Funding Approved for Settler-Run Projects in Silwan and Jebel Mukabber

Israeli and international media are reporting (here and here) that on Sunday the Jerusalem Municipality’s finance committee approved 16 million shekels to fund settler-run projects in Silwan and Jebel Mukabber. Sources inside the Municipality indicate that the actual funding for the projects is 20 million shekels (around $5.5 million USD). Some of the funding will come from the Municipality and some from the Prime Minister’s office.

Reportedly the funding for Silwan will be funneled to the City of David – run by the settler organization known as Elad. Haaretz reported: “According to the proposition which the city council’s financial committee is expected to approve at its upcoming meeting, the project will include ‘building wide walkways, archeological digging, and other development.’ The project is also aimed at developing the Herodian era street, uncovered in recent years, underneath Silwan’s main thoroughfare. In addition, the project will include building a ‘functional model,’ at an estimated cost of NIS 4 million, as well as a ‘video exhibit,’ to cost NIS 9 million, and a ‘exhibition tunnel,’ with a NIS 7 million price tag.” Sources inside the Municipality suggest that at least some of these plans have already been deemed unfeasible, and that in effect the Committee approved a pot of money for purposes that have not, as yet, been made clear.

The funding will also reportedly be used to build a ritual Jewish bath known as a “mikveh” to serve the settlement of Nof Tzion, which is located in the middle of Jebel Mukabber.
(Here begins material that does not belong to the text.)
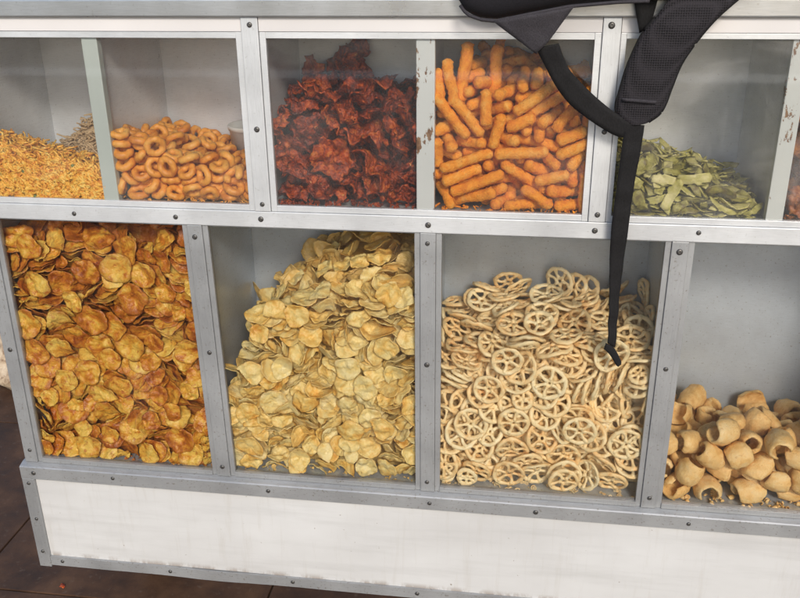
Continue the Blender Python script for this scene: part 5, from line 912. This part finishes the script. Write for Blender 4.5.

This settlement – a private project of Bemuna (the same company that was in the news August 6th with the announcement of a “new settlement” in East Jerusalem”) – is home to around 90 families. It has faced serious problems attracting buyers, and in 2011 ran into serious financial difficulty. At that time the project was nearly bought by a Palestinian-American businessman. His purchase was ultimately thwarted after the banks involved, under pressure from activists, rejected his offer.